/---

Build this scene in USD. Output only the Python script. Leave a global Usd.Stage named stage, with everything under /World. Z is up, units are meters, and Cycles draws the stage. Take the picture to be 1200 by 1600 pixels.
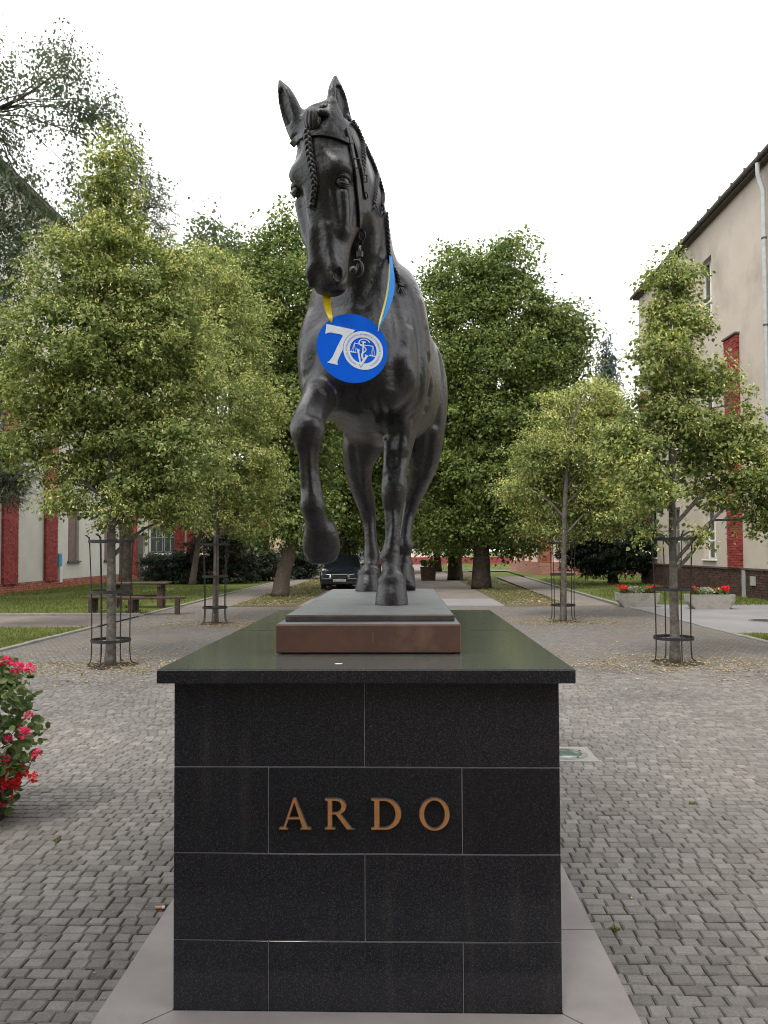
import math, random, re, time
import numpy as np, trimesh, manifold3d, shapely, usdkit, meshkit
from shapely import affinity
from shapely.geometry import Polygon, Point, LineString, box as sbox
from pxr import Usd, UsdGeom, UsdLux, UsdShade, Gf, Sdf, Vt
from scipy.sparse import coo_matrix
from scipy.sparse.csgraph import connected_components

# ------------------------------------------------------------------ stage, camera, sky, sun, exposure
stage = Usd.Stage.CreateInMemory()
UsdGeom.SetStageUpAxis(stage, UsdGeom.Tokens.z)
UsdGeom.SetStageMetersPerUnit(stage, 1.0)
world = UsdGeom.Xform.Define(stage, '/World'); stage.SetDefaultPrim(world.GetPrim())
UsdGeom.Scope.Define(stage, '/World/Looks')

FOC, EYE, CX = 1230.0, 1.65, 0.139            # focal length in photo pixels, eye height, camera x
YAW, PITCH, ROLL, SHIFT = 0.0245, 0.0316, -0.0043, 20.2
_d = np.array([-math.sin(YAW)*math.cos(PITCH), math.cos(YAW)*math.cos(PITCH), math.sin(PITCH)])
_r0 = np.array([math.cos(YAW), math.sin(YAW), 0]); _u0 = np.cross(_r0, _d)
_r = math.cos(ROLL)*_r0 + math.sin(ROLL)*_u0; _u = -math.sin(ROLL)*_r0 + math.cos(ROLL)*_u0
CAM = np.array([CX, 0, EYE])
cam = UsdGeom.Camera.Define(stage, '/World/camera')
cam.AddTransformOp().Set(Gf.Matrix4d(*_r, 0, *_u, 0, *(-_d), 0, *CAM, 1))
cam.CreateHorizontalApertureAttr(36.0); cam.CreateVerticalApertureAttr(48.0)
cam.CreateFocalLengthAttr(36.0*FOC/1200)
cam.CreateVerticalApertureOffsetAttr(SHIFT*36.0/1200)
cam.CreateClippingRangeAttr(Gf.Vec2f(0.05, 2000))
cam.CreateExposureAttr(0.9)

SUN_EL, SUN_AZ = math.radians(58), math.radians(-150)   # azimuth = atan2(x, y): high, behind the left shoulder
usdkit.material(stage, '/World/Looks/sky', {
    'tc': ('texture_coordinate', {}),
    'sky': ('sky_texture', {'sky_type': 'single_scattering', 'sun_disc': False, 'sun_elevation': SUN_EL, 'sun_rotation': SUN_AZ, 'aerosol_density': 3.0}),
    'map': ('mapping', {'scale': (1, 1, 2.5)}),
    'n': ('noise_texture', {'scale': 1.6, 'detail': 5, 'roughness': 0.55}),
    'cr': ('rgb_ramp', {'ramp': [(0.3, (11.2, 11.3, 11.6)), (0.7, (15.0, 14.9, 14.8))]}),
    'mx': ('mix_color', {'fac': 0.90, 'use_clamp': False}),
    'bg': ('background_shader', {'strength': 0.09})},
    [('tc.generated', 'map.vector'), ('map.vector', 'n.vector'), ('n.fac', 'cr.fac'), ('sky.color', 'mx.a'), ('cr.color', 'mx.b'), ('mx.result', 'bg.color')],
    surface='bg.background')
dome = UsdLux.DomeLight.Define(stage, '/World/sky')
UsdShade.MaterialBindingAPI.Apply(dome.GetPrim()).Bind(UsdShade.Material.Get(stage, '/World/Looks/sky'))
dome.GetPrim().SetCustomDataByKey('kind', 'structure')
sun = UsdLux.DistantLight.Define(stage, '/World/sun')
sun.CreateIntensityAttr(0.4); sun.CreateAngleAttr(18.0); sun.CreateColorAttr(Gf.Vec3f(1.0, 0.95, 0.86))
sun.GetPrim().CreateAttribute('inputs:normalize', Sdf.ValueTypeNames.Bool).Set(True)
sun.AddRotateZOp().Set(-math.degrees(SUN_AZ)); sun.AddRotateXOp().Set(-(90 - math.degrees(SUN_EL)))

# ------------------------------------------------------------------ helpers
def at(px, py, Y):
    """The world point at depth y = Y seen at photo pixel (px, py)."""
    v = _d + _r*(px-600)/FOC + _u*(800+SHIFT-py)/FOC
    return CAM + v*(Y/v[1])
def gat(px, py, z=0.0):
    v = _d + _r*(px-600)/FOC + _u*(800+SHIFT-py)/FOC
    return CAM + v*((z-EYE)/v[2])
_names, TONED, TONE = {}, set(), [0]
def numbered(parent, name):
    k = _names.get((parent, name), 0); _names[(parent, name)] = k+1
    return f'{parent}/{name}' if k == 0 else f'{parent}/{name}_{k:03d}'
def tag(o, label=None, cat=None, group=None, kind=None):
    p = o.GetPrim() if hasattr(o, 'GetPrim') else o
    for k, v in (('label', label), ('category', cat), ('group', group), ('kind', kind)):
        if v: p.SetCustomDataByKey(k, v)
    return p
def thing(name, label, cat, loc=(0, 0, 0), rotz=0, group=None):
    x = UsdGeom.Xform.Define(stage, numbered('/World', name))
    x.AddTranslateOp().Set(Gf.Vec3d(*map(float, loc))); x.AddRotateZOp().Set(math.degrees(rotz))
    return tag(x, label, cat, group)
def ppath(parent):
    return '/World' if parent is None else str(parent.GetPath()) if hasattr(parent, 'GetPath') else str(parent)
def obj(name, mesh, m, parent=None, smooth=False, label=None, cat=None, group=None, kind=None):
    if isinstance(mesh, list): mesh = cat_mesh(mesh)
    g = usdkit.mesh(stage, numbered(ppath(parent), name), mesh, MAT[m] if isinstance(m, str) else m, smooth)
    if m in TONED:                                  # every loose piece gets a tone of its own
        n, f = len(g.GetPointsAttr().Get()), np.array(g.GetFaceVertexIndicesAttr().Get()).reshape(-1, 3)
        lab = connected_components(coo_matrix((np.ones(2*len(f), np.int8), (np.r_[f[:, 0], f[:, 0]], np.r_[f[:, 1], f[:, 2]])), (n, n)), False)[1]
        TONE[0] += 1; t = np.random.default_rng(TONE[0]).random(lab.max()+1)[lab]
        UsdGeom.PrimvarsAPI(g).CreatePrimvar('tone', Sdf.ValueTypeNames.FloatArray, 'vertex').Set(Vt.FloatArray.FromNumpy(t.astype(np.float32)))
    return tag(g, label, cat, group, kind)
def copy_of(src, loc, rotz=0, label=None, scale=None, group=None):
    """A copy of a thing, with its parts, under the next number."""
    was = src.GetCustomData(); name = re.sub(r'_[0-9]{3}$', '', src.GetName())
    r = UsdGeom.Xform.Define(stage, numbered('/World', name))
    r.GetPrim().GetReferences().AddInternalReference(src.GetPath())
    r.ClearXformOpOrder(); 
    r.GetPrim().GetAttribute('xformOp:translate').Set(Gf.Vec3d(*map(float, loc))); r.GetPrim().GetAttribute('xformOp:rotateZ').Set(math.degrees(rotz))
    ops = [UsdGeom.XformOp(r.GetPrim().GetAttribute('xformOp:translate')), UsdGeom.XformOp(r.GetPrim().GetAttribute('xformOp:rotateZ'))]
    r.SetXformOpOrder(ops)
    if scale: r.AddScaleOp().Set(Gf.Vec3f(*scale))
    r.GetPrim().SetInstanceable(True)
    tag(r, label or was['label'], was['category'], group or was.get('group'))
    return r.GetPrim()
def cat_mesh(ms):
    V, F, n = [], [], 0
    for m in ms:
        v, f, _ = meshkit.arrays(m)
        V.append(v); F.append(f+n); n += len(v)
    return np.vstack(V), np.vstack(F)
def bx(x0, x1, y0, y1, z0, z1, c=0.0):
    """A box, its edges chamfered by c."""
    if c <= 0:
        m = trimesh.creation.box([x1-x0, y1-y0, z1-z0]); m.apply_translation([(x0+x1)/2, (y0+y1)/2, (z0+z1)/2]); return (np.array(m.vertices), np.array(m.faces))
    p = []
    for x, sx in ((x0, 1), (x1, -1)):
        for y, sy in ((y0, 1), (y1, -1)):
            for z, sz in ((z0, 1), (z1, -1)):
                p += [(x+sx*c, y+sy*c, z), (x+sx*c, y, z+sz*c), (x, y+sy*c, z+sz*c)]
    return manifold3d.Manifold.hull_points(np.array(p))
def tube(pts, rad, n=8, close=True):
    """A tube along points with a radius or a radius per point."""
    P = np.asarray(pts, float); R = np.broadcast_to(np.asarray(rad, float), (len(P),))
    T = np.gradient(P, axis=0); T /= np.maximum(np.linalg.norm(T, axis=1, keepdims=True), 1e-9)
    ref = np.array([0, 0, 1.0]) if abs(T[0][2]) < .9 else np.array([1.0, 0, 0])
    u = np.cross(T[0], ref); u /= np.linalg.norm(u); V = []
    a = np.arange(n)*2*np.pi/n
    for i in range(len(P)):
        u = u - T[i]*(u@T[i]); u /= np.linalg.norm(u); w = np.cross(T[i], u)
        V.append(P[i] + R[i]*(np.cos(a)[:, None]*u + np.sin(a)[:, None]*w))
    V = np.vstack(V); F = []
    for i in range(len(P)-1):
        for k in range(n):
            A, B = i*n+k, i*n+(k+1) % n
            F += [(A, B, B+n), (A, B+n, A+n)]
    if close:
        c0, c1 = len(V), len(V)+1; V = np.vstack([V, P[0], P[-1]])
        for k in range(n):
            F += [(c0, (k+1) % n, k), (c1, (len(P)-1)*n+k, (len(P)-1)*n+(k+1) % n)]
    return V, np.array(F)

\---

To do: Up to and including the line with "UsdGeom.Scope.Define(stage, '/World/Looks')", copy the data above from its first line. Skip pictures.

Answer to this task:
Build this scene in USD. Output only the Python script. Leave a global Usd.Stage named stage, with everything under /World. Z is up, units are meters, and Cycles draws the stage. Take the picture to be 1200 by 1600 pixels.
import math, random, re, time
import numpy as np, trimesh, manifold3d, shapely, usdkit, meshkit
from shapely import affinity
from shapely.geometry import Polygon, Point, LineString, box as sbox
from pxr import Usd, UsdGeom, UsdLux, UsdShade, Gf, Sdf, Vt
from scipy.sparse import coo_matrix
from scipy.sparse.csgraph import connected_components

# ------------------------------------------------------------------ stage, camera, sky, sun, exposure
stage = Usd.Stage.CreateInMemory()
UsdGeom.SetStageUpAxis(stage, UsdGeom.Tokens.z)
UsdGeom.SetStageMetersPerUnit(stage, 1.0)
world = UsdGeom.Xform.Define(stage, '/World'); stage.SetDefaultPrim(world.GetPrim())
UsdGeom.Scope.Define(stage, '/World/Looks')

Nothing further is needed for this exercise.